ISTANBUL (Reuters) – The Turkish lira slid 1.8% to a fresh record low against the U.S. dollar on Monday after the central bank took steps to simplify rules governing lenders’ holdings and foreign deposits, following its sharp interest rate hike last week.
The lira fell to 25.76 against the dollar, surpassing last week’s all-time low of 25.74.
It is down 27% so far this year, largely after the re-election in late May of President Tayyip Erdogan who has since moved to backtrack on his years of unorthodox economic policy including slashing rates despite soaring inflation.
Two big steps were taken in recent days: the central bank under new Governor Hafize Gaye Erkan raised rates by 650 basis points to 15% on Thursday, a substantial tightening even though it fell short of market expectations.
Then on Sunday the central bank began rolling back parts of the dozens of rules and regulations it had adopted since 2021 that left debt, credit and forex markets heavily state managed – and that were meant to encourage lira holdings.

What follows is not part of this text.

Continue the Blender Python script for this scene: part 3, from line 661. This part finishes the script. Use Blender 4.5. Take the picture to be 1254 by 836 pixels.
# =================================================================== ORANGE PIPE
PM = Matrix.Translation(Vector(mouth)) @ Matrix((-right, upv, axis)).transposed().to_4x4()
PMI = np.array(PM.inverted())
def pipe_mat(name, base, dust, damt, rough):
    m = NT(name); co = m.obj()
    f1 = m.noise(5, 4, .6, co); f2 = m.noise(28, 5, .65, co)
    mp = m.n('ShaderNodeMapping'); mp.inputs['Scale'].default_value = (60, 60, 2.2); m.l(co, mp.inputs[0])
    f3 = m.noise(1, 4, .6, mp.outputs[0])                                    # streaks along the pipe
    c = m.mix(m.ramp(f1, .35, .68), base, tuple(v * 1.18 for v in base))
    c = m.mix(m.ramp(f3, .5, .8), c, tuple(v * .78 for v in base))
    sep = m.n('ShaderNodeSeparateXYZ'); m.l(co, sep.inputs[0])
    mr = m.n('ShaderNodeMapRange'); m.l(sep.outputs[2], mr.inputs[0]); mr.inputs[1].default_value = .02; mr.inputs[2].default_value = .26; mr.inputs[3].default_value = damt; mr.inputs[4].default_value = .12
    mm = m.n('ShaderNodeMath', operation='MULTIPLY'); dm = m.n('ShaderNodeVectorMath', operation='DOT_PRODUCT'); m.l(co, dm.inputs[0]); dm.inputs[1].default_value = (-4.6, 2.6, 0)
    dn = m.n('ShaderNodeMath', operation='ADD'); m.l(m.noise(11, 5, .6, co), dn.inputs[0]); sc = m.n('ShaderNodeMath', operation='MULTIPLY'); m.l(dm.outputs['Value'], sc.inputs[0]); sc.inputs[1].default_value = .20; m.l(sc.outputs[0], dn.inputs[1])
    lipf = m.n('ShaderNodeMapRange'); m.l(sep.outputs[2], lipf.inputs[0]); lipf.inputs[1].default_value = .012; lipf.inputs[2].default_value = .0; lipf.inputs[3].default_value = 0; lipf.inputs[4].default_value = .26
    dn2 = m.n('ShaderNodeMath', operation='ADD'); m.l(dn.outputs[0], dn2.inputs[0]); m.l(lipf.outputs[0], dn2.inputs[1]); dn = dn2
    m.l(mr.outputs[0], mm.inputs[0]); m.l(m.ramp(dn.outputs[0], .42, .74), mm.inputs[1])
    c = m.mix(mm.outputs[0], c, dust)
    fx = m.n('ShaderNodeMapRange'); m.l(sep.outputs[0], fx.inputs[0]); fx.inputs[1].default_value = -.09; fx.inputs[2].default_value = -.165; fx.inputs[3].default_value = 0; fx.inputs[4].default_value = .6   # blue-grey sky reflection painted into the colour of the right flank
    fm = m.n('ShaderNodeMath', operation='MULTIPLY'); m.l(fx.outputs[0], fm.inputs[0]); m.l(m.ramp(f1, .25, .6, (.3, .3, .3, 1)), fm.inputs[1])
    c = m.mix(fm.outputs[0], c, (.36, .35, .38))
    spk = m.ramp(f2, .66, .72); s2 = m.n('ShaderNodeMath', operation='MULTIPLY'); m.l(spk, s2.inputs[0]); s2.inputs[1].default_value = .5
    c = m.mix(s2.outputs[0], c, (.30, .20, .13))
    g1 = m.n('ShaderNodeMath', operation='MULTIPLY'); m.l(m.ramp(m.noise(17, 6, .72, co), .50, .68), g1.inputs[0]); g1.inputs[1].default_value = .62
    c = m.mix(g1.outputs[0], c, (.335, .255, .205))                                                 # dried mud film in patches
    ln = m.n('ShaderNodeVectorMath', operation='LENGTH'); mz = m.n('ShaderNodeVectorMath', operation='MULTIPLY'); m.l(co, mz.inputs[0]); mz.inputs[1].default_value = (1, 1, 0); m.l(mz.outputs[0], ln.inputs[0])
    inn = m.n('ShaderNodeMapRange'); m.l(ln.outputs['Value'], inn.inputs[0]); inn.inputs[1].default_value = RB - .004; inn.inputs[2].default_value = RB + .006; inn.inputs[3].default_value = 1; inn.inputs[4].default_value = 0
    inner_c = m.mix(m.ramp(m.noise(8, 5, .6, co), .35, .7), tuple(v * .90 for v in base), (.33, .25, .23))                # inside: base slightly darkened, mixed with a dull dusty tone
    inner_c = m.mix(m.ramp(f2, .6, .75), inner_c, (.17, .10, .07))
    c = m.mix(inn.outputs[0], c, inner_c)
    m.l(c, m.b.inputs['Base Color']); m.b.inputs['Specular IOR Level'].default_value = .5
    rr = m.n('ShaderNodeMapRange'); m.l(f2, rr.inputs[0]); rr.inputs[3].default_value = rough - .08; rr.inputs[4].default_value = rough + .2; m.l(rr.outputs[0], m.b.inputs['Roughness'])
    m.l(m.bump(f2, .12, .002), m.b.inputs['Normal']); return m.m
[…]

The steps were meant to free up markets and ensure stability, the bank said at the weekend.
According to the official gazette, the securities maintenance ratio that banks are required to allocate to their foreign currency deposit was reduced to 5% from 10%.
Securities that banks must maintain ranged between 3% and 12% of their lira deposits, under the new standard, compared to between 3% and 17% previously.
The new regulation also said banks whose lira deposits are less than 57% of total deposits will have to hold an additional seven percentage points of securities, compared to the previous seven additional points applied to banks which held less than 60% lira deposits.
“Ratios were slowly lowered, allowing banks to adjust their positions slowly and not triggering a rapid rise in interest rates, a slight relaxation of the rules would give banks room and time to maneuver about their bond portfolios,” said Enver Erkan, Chief economist at Dinamik Yatirim.
“It is a comforting and positive development for the sector.”